The two Black Sea grain giants cover more than a quarter of the world’s wheat exports and Ukraine is a top corn exporter, and both countries’ shipping programs have been largely non-existent since the invasion began late last month.

Low liquidity has been a theme in CBOT wheat this year as open interest was running at 13-year lows through late last month. Futures had hit nine-year highs in November and immediately after, money managers took a net short position in CBOT wheat that peaked in mid-February.

Most-active CBOT wheat futures surged 31% in the week ended March 8, reaching an all-time high of $13.63-1/2 per bushel on March 8. Money managers through that period established a net long of 20,208 futures and options contracts versus a net short of 7,036 on March 1.

Much of that move was short covering, which near 19,000 contracts was funds’ largest short escape in two years. Index traders increased their total number of CBOT wheat positions by 9% on the week, reaching the highest levels since November.

However, end users were not necessarily spooked as they added just over 6,000 CBOT wheat shorts through March 8. They also eliminated about 6,700 longs, and their net short of 14,546 futures and options contracts is the largest since November.

Panic buying among end users was the theme in corn for the week ended March 8. Commercials added 73,492 gross corn shorts, the most for any week since January 2021. They also added 53,210 corn longs, the most since May, and their net short of 435,805 futures and options contracts is approaching last year’s record levels.

Data from the US Commodity Futures Trading Commission on Friday also showed that money managers were corn buyers through March 8. They extended their net long in CBOT corn futures and options to 368,784 contracts from 349,222 a week earlier.

Money managers covered about 11,000 gross corn shorts during the week, dropping that total to 10,365 contracts, the fewest since July 2012. Corn open interest jumped 4% on the week to 2.05 million contracts, some 13% below last year’s levels.

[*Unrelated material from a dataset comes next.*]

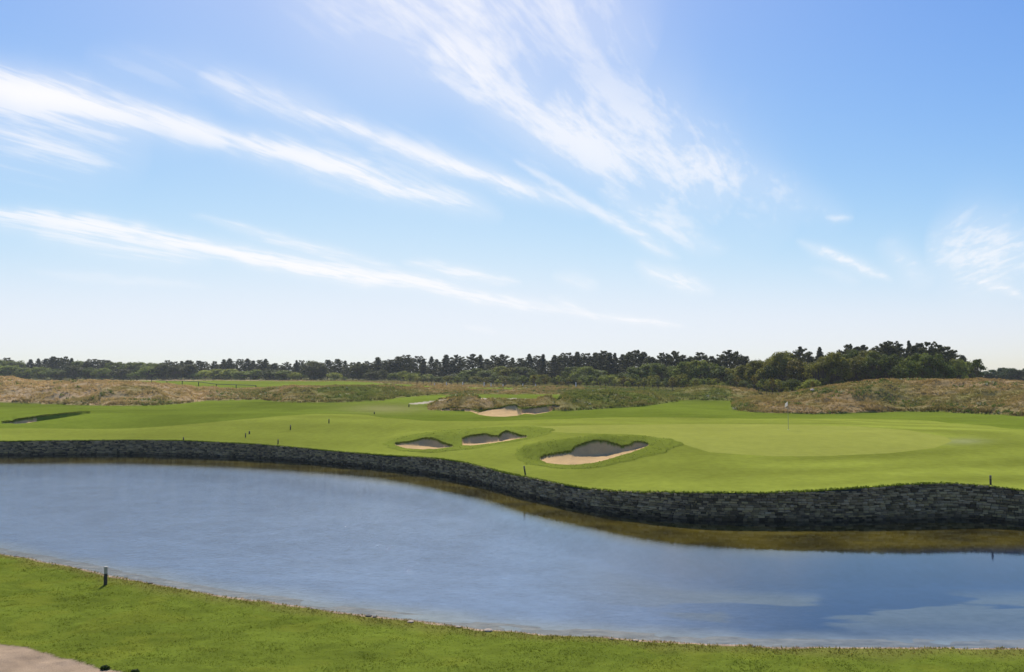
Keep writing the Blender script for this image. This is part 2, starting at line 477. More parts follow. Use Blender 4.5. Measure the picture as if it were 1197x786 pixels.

Corn futures had risen nearly 4% in the week ended March 8, and they added another 1.3% in the following three sessions. Friday’s settle of $7.62-1/2 per bushel is the most-active contract’s highest since 2012.

CBOT wheat open interest had risen 10% in the two weeks ended March 8, but it remained below average. Most-active futures dropped 14% between Wednesday and Friday, though the selloff paused on Friday, as May wheat rose 1.8% and ended at $11.06-1/2 per bushel.

Commodity funds are thought to have sold 34,000 CBOT wheat futures contracts over the last three sessions, which would erase the speculative net long if true. Funds were seen as modest buyers of corn, light buyers of soy products and light sellers of soybeans.

Soybeans have taken a backseat to the grains amid the Ukraine crisis, though they have remained mostly supported by both related and unrelated events. Ukraine is the top sunflower oil exporter, creating an even tighter situation for global vegoils.

Soybean oil prices have also been bolstered by surging crude oil, which hit 14-year highs last week with Russian supplies in jeopardy due to sanctions and bans.